リーダーシップ/モチベーションアップさせるリーダーシップ

仕事? 給料? 部下の欲求に応じたリーダーシップ

リーダーたるもの、組織メンバーの欲求レベルをきちんと掴み、それに応じたリーダーシップを執ることが求められます。今回は有名なマズローの欲求5段階説を軸に、あるべきリーダー像を考えてみたいと思います。

藤田 聰

執筆者:藤田 聰

キャリアプラン・リーダーシップガイド

リーダーたるもの、組織メンバーの欲求レベルをきちんと掴み、それに応じたリーダーシップを執ることが求められます。今回は有名なマズローの欲求5段階説を軸に、あるべきリーダー像を考えてみたいと思います。

人間は5段階の欲求を持っている

マズローの欲求5段階説

マズローの欲求5段階説(ガイド作成)

会社の研修などでもよく引用される「マズローの欲求5段階説」は、人間の内面的な欲求を示したものです。第1のレベルが生理的欲求、第2のレベルが安全の欲求、第3のレベルが所属と愛の欲求、第4のレベルが承認の欲求、第5のレベルが自己実現の欲求と呼ばれています。

1990年初頭までのバブル期をピークに成長期を終え、現代の成熟期である日本は低次のレベルはすでに満たされ、国全体としては第4、第5のレベルに来ていると認識できるかと思います。

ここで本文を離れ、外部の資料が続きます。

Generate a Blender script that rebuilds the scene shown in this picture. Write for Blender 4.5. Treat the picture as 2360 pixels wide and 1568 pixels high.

しかしながら、今回の東北関東大震災で被災された方々は一夜にしてリセットされ、第1のレベルから再構築していくことになるのです。被災された方々と国や電力会社との当事者間の欲求レベルの差が、様々な軋轢を生んでいるという解釈もできるはずです。

部下の欲求レベルに応じたリーダーシップ

このような欲求レベルを考えながら、組織メンバーをリードしていくことも一手でしょう。どのレベルまで部下の欲求があるのかを把握することは、メンバーのモチベーションを上げ、強い組織・強いチームを作るには必要です。

例えば、「うちの会社は労働条件が悪い、給料が少ない」と多くの部下が感じているのであれば、リーダーとして自らの行動を改善するという視点ではなく、会社の制度・仕組みに対してリーダーとして改革を促していくことです。評価や報酬制度、福利厚生面などの仕組みを変える必要があるかどうか、検討テーブルに載せるという役割です。 

「うちの会社は業績が良いものの、成果主義の反動か社内がギクシャクしている。社内コミュニケーションが悪い」ということであれば、リーダーとして、社内のメンバーとの円滑なコミュニケーションをすべく策を講じることが求められます。

第3のレベルの所属欲求が強いことは、日本人の国民性(集団的パーソナリティー)からも読み取ることができます。詳しくは、「リーダーシップのタイプ」をご覧下さい。

欲求レベルでの効果的なリーダーシップ

仕事をする上での人間関係・相互依存関係が構築されていれば、非常に仕事がやりやすくなります。特に、現在の日本の成熟度からすれば、第3の所属と愛の欲求と、第4の承認の欲求部分が動機づけと関係が深いでしょう。さらに、仕事を通じての自己実現ということも視野に入れる必要があるでしょう。

第3の所属と愛の欲求では、メンバーに自身の存在意義や存在価値を伝えることは効果的でやる気を与えます。

第4の承認の欲求は、大きな責任と権限を持たせ、プロセスと成果に関して、褒めたり認めたりすることが有効なモチベーションを上げる方法です。

第5の自己実現の欲求は、自分の理念や価値観に基づき、自身の未来像(理想像や目的地)に向けて自らを高めていこうとする欲求です。仕事を通じて、会社や組織のビジョンと自分自身のビジョンをいかにシンクロナイズ(調和)させるかがポイントであり、それが一致できれば理想の組織と言っても過言ではないでしょう。